Beberapa scene (baca sin) telah kami
selesaikan. Canda kami pun melebar setelah Suhud melakukan transfer data
dari dua kamera shooting dan satu kamera foto ke dalam laptop Risna
yang kami gunakan sebagai storage data. Kami bercanda tentang
Singapura yang dimuat di Harian Kompas sebagai negara yang penduduknya
paling tidak bahagia di dunia ini. Kami juga disuguhi dengan peristiwa
nasi bungkus Ayu yang tidak ada lauknya padahal Risna dan Ayu sendiri
yang pergi membeli ransum untuk makan siang kami hari ini.Bukan hanya
sampai pada kasus nasi bungkus Ayu, kami bahkan berdiskusi tentang
Thomas A. Edison, teori evolusi Darwin. Irwan sampai pada ide mendirikan
perguruan tinggi alternatif di Antang. Diskusi tentang teori teori ini
bermula dari Irwan yang menanyakan banyak hal. Irwan memang semakin
pandai bertanya. Katanya, itu karena ia sudah makan ikan goreng pada
santap siang kami.
Tak terasa, Waktu telah menunjuk
pukul 15 kurang 5 menit. Kami lalu bergegas ke Sanggar Kegiatan Warga
(SKW) Yapta-U untuk melanjutkan shooting dengan Makmur.

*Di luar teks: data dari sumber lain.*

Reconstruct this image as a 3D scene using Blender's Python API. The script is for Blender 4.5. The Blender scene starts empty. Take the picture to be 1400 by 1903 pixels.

Sebagai
pelaksana program kerjasama Yapta-U, LPA Sulsel dan ILO IPEC, Makmur
menjelaskan banyak beragam program (silahkan nonton nanti filmnya) yang
dilakukan sebagai upaya untuk menghapuskan BPTA di TPAS Antang.
Usai
shooting di Taman Baca Pabbata (bagian dari SKW Yapta-U), kami menuju
ke bukit sampah tempat sampah-sampah warga Kota Makassar di tumpah. Bagi
saya tempat ini tidak asing karena saya memang sudah beberapa kali
masuk ke tempat ini. Hanya, baru kali ini saya masuk usai hujan
menderas. Jalan sungguh berlumpur, mobil boks pengangkut sampah berlalu
lalang, buldoser meraung meratakan sampah yang ditumpah dari truk yang
datang silih berganti, belasan pemulung "mengganco" sampah-sampah yang
bernilai ekonomi, di antara pemulung itu masih ada anak-anak. Sungguh,
disini saya kembali disuguhi pemandangan yang ironi. Sebahagian rakyat
negeri yang kaya raya ini menggantungkan hidup dari sampah. Bahkan
dengan mata telanjang saya melihat ada pemulung yang memungut beberapa
bungkus mentega kadaluarsa yang telah dibuang untuk dibawah pulang ke
rumah guna memenuhi kebutuhan hidup keluarganya.
Sungguh,
hanya Allah yang Maha Kaya. Di balik rahmanNYA yang dilimpahkan ke
negeri ini berupa kekayaan alam yang melimpah ruah, sebahagian rakyat
negeri ini justru hidup sengsara dengan segala keterbatasan. Sementara
di sisi lainnya, para pejabat negera dan politisi merasa bangga menjadi
koruptor. Semoga Allah memafkan dosa-dosa kami.
Masih
banyak yang hendak saya kisahkan disini tapi saya harus berhenti karena
saya harus menelpon Kak Rasyid (Abdul Rasyid Idris) dan Kak Nanna
(Rusnawati Idris). Dua orang, suami istri, yang sudah kami anggap
sebagai kakak kami ini telah mengundang kami untuk menikmati hidangan
"songkolo" hitam hari Rabu besok (25 Desember) di rumahnya di
Bulurokeng. Semoga songkolo hitam, esok, bisa meredam sedikit gejolak
sensitifitas saya tentang negeri ironi ini.